“As Sombras Eternas” (Saída de Emergência, 2020) é o segundo volume de A Companhia Negra, a quilométrica série de fantasia escrita pelo americano Glen Cook que dá seguimento à história começada em “A Companhia Negra”, centrada nas crónicas de um lendário batalhão de mercenários, onde observámos a narrativa por uma grande angular: a Companhia é arrastada por vastos territórios ao sabor dos caprichos da Senhora, uma espécie de bruxa má com interesses por toda a parte.
Neste segundo tomo a acção é mais focada. No centro está a cidade de Zimbro, um ermo gelado e triste nos confins do Norte. É para lá que a Senhora envia um destacamento da Companhia Negra, para investigar o crescimento de um misterioso castelo negro, que se crê estar ligado ao seu maior inimigo, o ex-marido traído – o Dominador.
A cidade é um dos personagens do livro. É um vilarejo perigoso, sem piedade para os mais fracos, onde cada cidadão fará literalmente qualquer coisa para sobreviver (ou partir para bem longe). Talvez por isso, os habitantes de Zimbro não se incomodem com o crescimento do castelo negro e das suas criaturas tenebrosas.
O Físico, o nosso narrador no primeiro livro, partilha desta vez o protagonismo com o anti-herói Marrom Cabana, dono do Lírio de Ferro, uma taberna encardida cheia de gente pouco recomendável. Cabana é um cobarde em apuros, acossado por agiota, e prestes a perder a taberna quando se envolve com o Corvo, o desertor que abandonou a Companhia Negra no primeiro livro. Amorosa, a protegida do Corvo e uma peça importante da história, trabalha no Lírio a servir canecas lascadas de cerveja morna.
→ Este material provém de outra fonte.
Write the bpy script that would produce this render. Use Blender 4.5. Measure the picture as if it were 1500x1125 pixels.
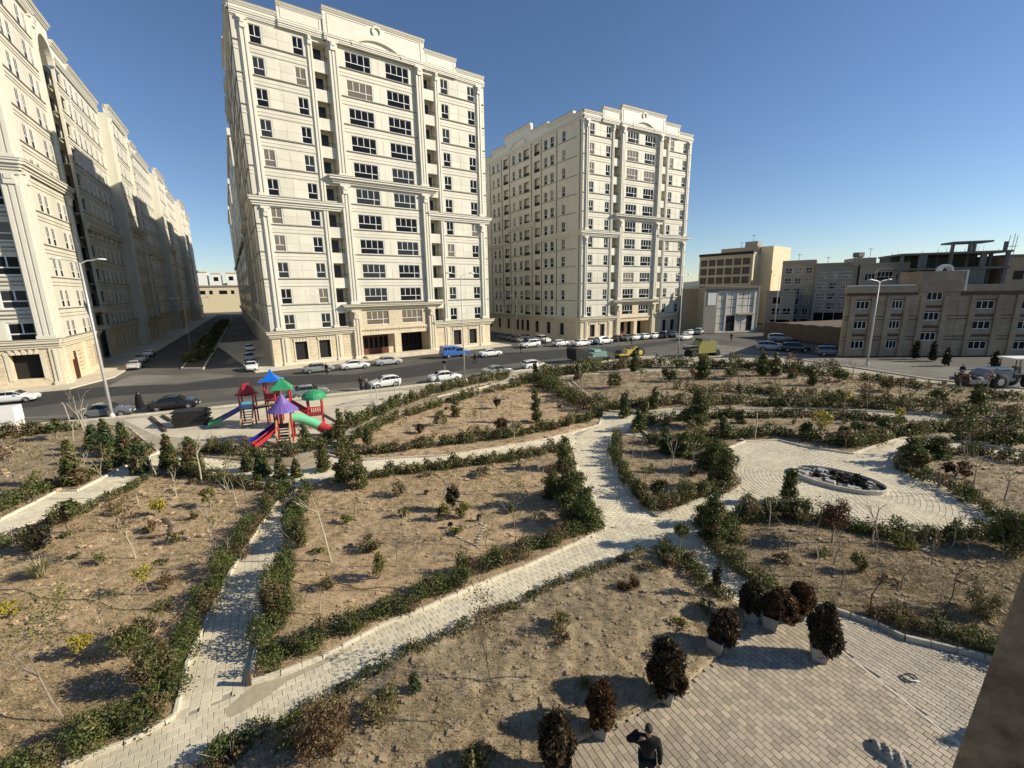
import bpy, bmesh, math, random
import numpy as np
from mathutils import Matrix, Vector, noise
from mathutils.geometry import delaunay_2d_cdt
R=math.radians
for o in list(bpy.data.objects): bpy.data.objects.remove(o)
scene=bpy.context.scene; COL=scene.collection
# ---------------- camera
CAM_H=11.5
cd=bpy.data.cameras.new('camera'); cam=bpy.data.objects.new('camera',cd); COL.objects.link(cam)
cd.sensor_width=36; cd.lens=36*645/1500; cd.clip_start=0.05; cd.clip_end=9000
cam.matrix_world=Matrix.Translation((0,0,CAM_H)) @ Matrix.Rotation(R(90-12),4,'X') @ Matrix.Rotation(R(-1),4,'Z')
scene.camera=cam
# ---------------- sky, sun, exposure
SUN_AZ,SUN_EL=93.,28.
w=bpy.data.worlds.new('World'); scene.world=w; w.use_nodes=True
nt=w.node_tree; nt.nodes.clear()
sky=nt.nodes.new('ShaderNodeTexSky'); sky.sky_type='NISHITA'; sky.sun_disc=False
sky.sun_elevation=R(SUN_EL); sky.sun_rotation=R(SUN_AZ); sky.altitude=300; sky.air_density=1.0; sky.dust_density=0.0; sky.ozone_density=2.4
bg=nt.nodes.new('ShaderNodeBackground'); bg.inputs[1].default_value=0.082
wo=nt.nodes.new('ShaderNodeOutputWorld'); hs_=nt.nodes.new('ShaderNodeHueSaturation'); hs_.inputs['Saturation'].default_value=1.06; nt.links.new(sky.outputs[0],hs_.inputs['Color']); tn_=nt.nodes.new('ShaderNodeMix'); tn_.data_type='RGBA'; tn_.blend_type='MULTIPLY'; tn_.inputs[0].default_value=1; tn_.inputs[7].default_value=(.93,.95,1.04,1); nt.links.new(hs_.outputs[0],tn_.inputs[6]); nt.links.new(tn_.outputs[2],bg.inputs[0]); nt.links.new(bg.outputs[0],wo.inputs[0])
sd=bpy.data.lights.new('sun','SUN'); sd.energy=5.0; sd.angle=R(0.53); sd.color=(1.0,0.91,0.74)
sun=bpy.data.objects.new('sun',sd); COL.objects.link(sun)
sv=Vector((math.sin(R(SUN_AZ))*math.cos(R(SUN_EL)),math.cos(R(SUN_AZ))*math.cos(R(SUN_EL)),math.sin(R(SUN_EL))))
sun.rotation_euler=(-sv).to_track_quat('-Z','Y').to_euler(); sun.location=sv*200
scene.view_settings.view_transform='Standard'; scene.view_settings.look='None'
scene.view_settings.exposure=0.44; scene.view_settings.gamma=1; scene.view_settings.use_curve_mapping=False
scene.render.engine='CYCLES'; scene.render.resolution_x=1024; scene.render.resolution_y=768
rnd=random.Random(7)
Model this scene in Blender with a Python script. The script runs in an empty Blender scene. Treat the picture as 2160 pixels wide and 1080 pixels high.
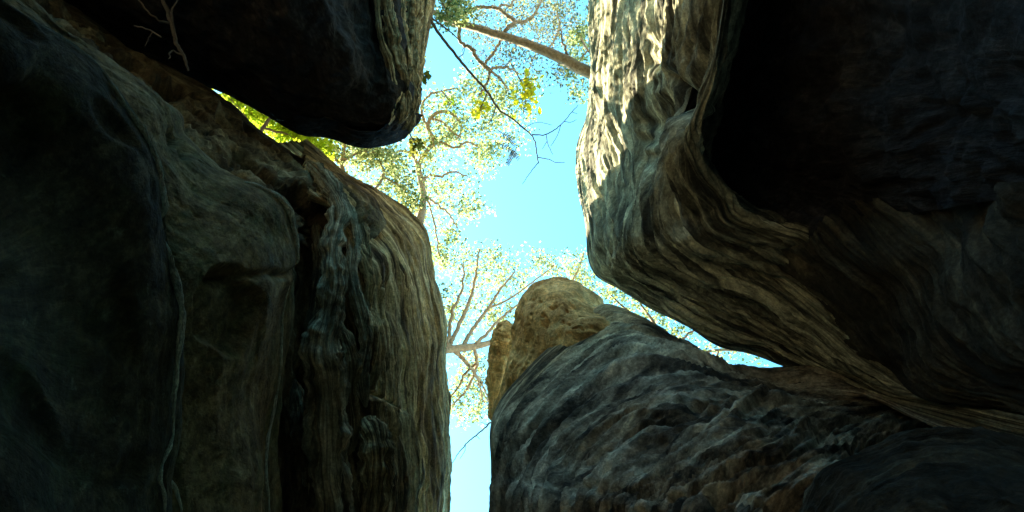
import bpy, math, random
import numpy as np
from mathutils import Vector

random.seed(7)
SC = bpy.context.scene
COL = SC.collection

# ------------------------------------------------------------------ camera
ELEV = math.radians(78.0)          # the camera looks steeply up out of the chasm
EYE = np.array([0.0, 0.0, 1.6])
FPX, CX, CY = 1407.0, 1080.0, 540.0
cam_d = bpy.data.cameras.new('camera')
cam = bpy.data.objects.new('camera', cam_d)
COL.objects.link(cam)
cam.location = EYE
cam.rotation_euler = (math.pi / 2 + ELEV, 0, 0)
cam_d.sensor_width = 36.0
cam_d.lens = 36.0 * FPX / 2160.0
cam_d.clip_start = 0.02
cam_d.clip_end = 500.0
SC.camera = cam

# ------------------------------------------------------------------ sky, sun, exposure
SUN_EL, SUN_AZ = math.radians(45.0), math.radians(-61.0)   # azimuth right of +Y
world = bpy.data.worlds.new('World')
SC.world = world
world.use_nodes = True
wt = world.node_tree
sky = wt.nodes.new('ShaderNodeTexSky')
sky.sky_type = 'NISHITA'
sky.sun_disc = False
sky.sun_elevation = SUN_EL
sky.sun_rotation = SUN_AZ
sky.ozone_density = 4.0
sky.air_density = 1.0
sky.dust_density = 0.8
wb = wt.nodes.new('ShaderNodeMix')
wb.data_type = 'RGBA'
wb.blend_type = 'MULTIPLY'
wb.inputs[0].default_value = 1.0
wb.inputs[7].default_value = (0.52, 1.08, 0.92, 1)      # the photograph's cool white balance
wt.links.new(sky.outputs[0], wb.inputs[6])
wt.links.new(wb.outputs[2], wt.nodes['Background'].inputs[0])
wt.nodes['Background'].inputs[1].default_value = 0.085

sun_d = bpy.data.lights.new('sun', 'SUN')
sun_d.energy = 4.2
sun_d.angle = math.radians(0.5)
sun_d.color = (1.0, 0.89, 0.58)
sun = bpy.data.objects.new('sun', sun_d)
COL.objects.link(sun)
SUN_DIR = Vector((math.sin(SUN_AZ) * math.cos(SUN_EL), math.cos(SUN_AZ) * math.cos(SUN_EL), math.sin(SUN_EL)))
sun.rotation_euler = SUN_DIR.to_track_quat('Z', 'Y').to_euler()
sun.location = SUN_DIR * 40

SC.view_settings.view_transform = 'Standard'
SC.view_settings.look = 'None'
SC.view_settings.gamma = 1.0
SC.view_settings.use_curve_mapping = False
SC.view_settings.exposure = 3.42
SC.render.engine = 'CYCLES'
SC.cycles.use_denoising = True
SC.cycles.max_bounces = 10
SC.cycles.diffuse_bounces = 7
SC.cycles.transmission_bounces = 4
SC.cycles.sample_clamp_indirect = 6.0

# ------------------------------------------------------------------ coordinates
RIGHT = np.array([1.0, 0, 0])
FWD = np.array([0, math.cos(ELEV), math.sin(ELEV)])
DOWN = np.array([0, math.sin(ELEV), -math.cos(ELEV)])   # picture-down in the world


def cs(px, py, d):
    """picture position at a distance of d metres along the view -> camera-space metres (x right, y down, d)"""
    return np.array([(px - CX) / FPX * d, (py - CY) / FPX * d, d], float)


def to_world(c):
    c = np.asarray(c, float)
    return EYE + c[..., 0:1] * RIGHT + c[..., 1:2] * DOWN + c[..., 2:3] * FWD


def W(px, py, d):
    return to_world(cs(px, py, d))


# ------------------------------------------------------------------ noise
def _h(ix, iy, iz, s):
    h = (ix.astype(np.int64) * 374761393 + iy.astype(np.int64) * 668265263 + iz.astype(np.int64) * 2147483647 + s * 1274126177) & 0xFFFFFFFF
    h = ((h ^ (h >> 13)) * 1274126177) & 0xFFFFFFFF
    h = ((h ^ (h >> 16)) * 2246822519) & 0xFFFFFFFF
    return h ^ (h >> 15)


_G3 = np.array([(1, 1, 0), (-1, 1, 0), (1, -1, 0), (-1, -1, 0), (1, 0, 1), (-1, 0, 1), (1, 0, -1), (-1, 0, -1),
                (0, 1, 1), (0, -1, 1), (0, 1, -1), (0, -1, -1), (1, 1, 0), (-1, 1, 0), (0, -1, 1), (0, -1, -1)], float)


def gn(x, y, z=0.0, s=0):
    """gradient noise, about -1..1"""
    x = np.asarray(x, float); y = np.asarray(y, float)
    z = np.zeros_like(x) + z
    x0, y0, z0 = np.floor(x), np.floor(y), np.floor(z)
    fx, fy, fz = x - x0, y - y0, z - z0
    u, v, w = [t * t * t * (t * (t * 6 - 15) + 10) for t in (fx, fy, fz)]
    out = 0
    for i in (0, 1):
        for j in (0, 1):
            for k in (0, 1):
                g = _G3[_h(x0 + i, y0 + j, z0 + k, s) & 15]
                d = g[..., 0] * (fx - i) + g[..., 1] * (fy - j) + g[..., 2] * (fz - k)
                out = out + d * (u if i else 1 - u) * (v if j else 1 - v) * (w if k else 1 - w)
    return out


def fbm(x, y, z=0.0, octs=4, s=0, gain=0.5):
    a, t, f = 1.0, 0, 1.0
    for o in range(octs):
        t = t + a * gn(x * f, y * f, (z * f) if not np.isscalar(z) else z + o * 7.3, s + o * 17)
        a *= gain; f *= 2.03
    return t


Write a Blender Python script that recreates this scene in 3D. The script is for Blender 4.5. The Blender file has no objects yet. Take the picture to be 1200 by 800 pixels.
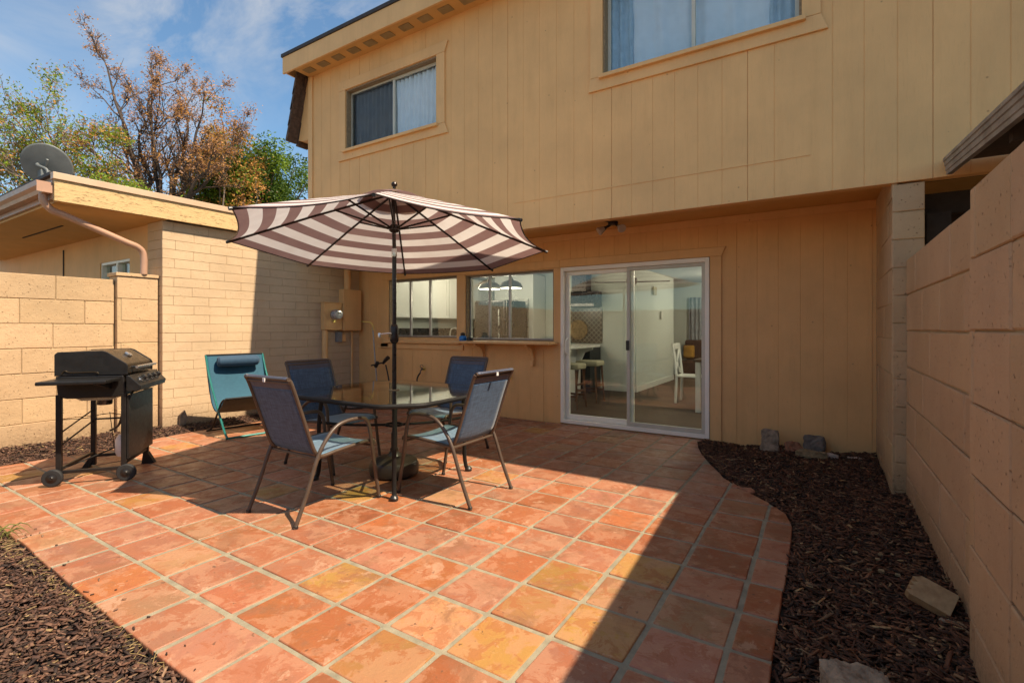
import bpy, bmesh, math, random
import numpy as np
from mathutils import Vector, Matrix
R = math.radians
random.seed(7); RNG = np.random.default_rng(11)
SC = bpy.context.scene
COL = SC.collection

# ------------------------------------------------------------------ camera
cam = bpy.data.cameras.new('camera'); cam_o = bpy.data.objects.new('camera', cam); COL.objects.link(cam_o)
cam_o.location = (0, 0, 1.25); cam_o.rotation_euler = (R(90), 0, R(32.2))
cam.sensor_width = 36; cam.lens = 577.5 / 1200 * 36; cam.shift_y = -15.5 / 1200
cam.clip_start = .05; cam.clip_end = 600
SC.camera = cam_o
# ------------------------------------------------------------------ sky and sun
SUN = Vector((.687, .078, 1)).normalized()
el = math.asin(SUN.z); az = math.atan2(SUN.x, SUN.y)
w = bpy.data.worlds.new('World'); SC.world = w; w.use_nodes = True
nt = w.node_tree; N = nt.nodes; N.clear(); LK = nt.links
out = N.new('ShaderNodeOutputWorld'); bg = N.new('ShaderNodeBackground'); bg.inputs['Strength'].default_value = .108
sky = N.new('ShaderNodeTexSky'); sky.sky_type = 'NISHITA'; sky.sun_disc = False
sky.sun_elevation = el; sky.sun_rotation = az; sky.air_density = 1.0; sky.dust_density = .25; sky.ozone_density = 3.2
tc = N.new('ShaderNodeTexCoord'); mp = N.new('ShaderNodeMapping'); mp.inputs['Rotation'].default_value = (R(25), R(40), R(-35)); mp.inputs['Scale'].default_value = (1.6, 3.6, 4.2)
LK.new(tc.outputs['Generated'], mp.inputs['Vector'])
n1 = N.new('ShaderNodeTexNoise'); n1.inputs['Scale'].default_value = 1.5; n1.inputs['Detail'].default_value = 9; n1.inputs['Roughness'].default_value = .6; n1.inputs['Distortion'].default_value = .7
LK.new(mp.outputs[0], n1.inputs['Vector'])
n2 = N.new('ShaderNodeTexNoise'); n2.inputs['Scale'].default_value = 2.2; n2.inputs['Detail'].default_value = 3; LK.new(tc.outputs['Generated'], n2.inputs['Vector'])
r1 = N.new('ShaderNodeMapRange'); r1.inputs[1].default_value = .42; r1.inputs[2].default_value = .70; LK.new(n1.outputs['Fac'], r1.inputs[0])
r2 = N.new('ShaderNodeMapRange'); r2.inputs[1].default_value = .38; r2.inputs[2].default_value = .62; LK.new(n2.outputs['Fac'], r2.inputs[0])
mu = N.new('ShaderNodeMath'); mu.operation = 'MULTIPLY'; LK.new(r1.outputs[0], mu.inputs[0]); LK.new(r2.outputs[0], mu.inputs[1])
mx = N.new('ShaderNodeMix'); mx.data_type = 'RGBA'; LK.new(mu.outputs[0], mx.inputs['Factor']); sk2 = N.new('ShaderNodeMix'); sk2.data_type = 'RGBA'; sk2.blend_type = 'MULTIPLY'; sk2.inputs['Factor'].default_value = 1; LK.new(sky.outputs[0], sk2.inputs['A']); sk2.inputs['B'].default_value = (.68, .93, 1.02, 1); LK.new(sk2.outputs['Result'], mx.inputs['A']); mx.inputs['B'].default_value = (3.6, 3.9, 4.3, 1)
LK.new(mx.outputs['Result'], bg.inputs['Color']); LK.new(bg.outputs[0], out.inputs[0])
sl = bpy.data.lights.new('sun', 'SUN'); sl.energy = 4.3; sl.angle = R(.53); sl.color = (1, .93, .82)
so = bpy.data.objects.new('sun', sl); COL.objects.link(so); so.rotation_euler = SUN.to_track_quat('Z', 'Y').to_euler(); so.location = (6, 2, 12)
vs = SC.view_settings; vs.view_transform = 'Standard'; vs.look = 'None'; vs.exposure = .90; vs.gamma = 1; vs.use_curve_mapping = False
vs.use_white_balance = True; vs.white_balance_temperature = 7700; vs.white_balance_tint = 12
SC.render.resolution_x = 1024; SC.render.resolution_y = 682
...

O livro segue a espiral descendente de Cabana, mergulhando nos cantos mais obscuros da mente humana. Há assassínio, venda de cadáveres, traição, vingança e personagens que, no fundo – bem no fundo -, nem são más pessoas, levadas pelas circunstâncias a actos terríveis. É com o percurso do taberneiro, de desgraça em desgraça até à redenção final, que o livro nos agarra pelos colarinhos.
Em paralelo, a própria Companhia Negra corre perigo – a lealdade dos mercenários para com a Senhora está por um fio. Há segredos que podem virar a poderosa feiticeira contra a Companhia, e essa seria uma fúria difícil de enfrentar.
Falando sobre a escrita de Glen Cook, o autor Steven Erikson descreve-a nestes termos: “Cook trouxe a história ao nível do humano, dispensando os arquétipos e clichés de príncipes, rainhas e feiticeiros. Ler os seus livros é como ler sobre a Guerra do Vietname sob o efeito de alucinogénios”. Na verdade, os arquétipos da fantasia estão de algum modo presentes, mas recebem uma camada de negrume, cinismo e crueza que os distinguem da fantasia mais fofinha. Depois de um primeiro volume algo confuso, a história ganha aqui um novo alento.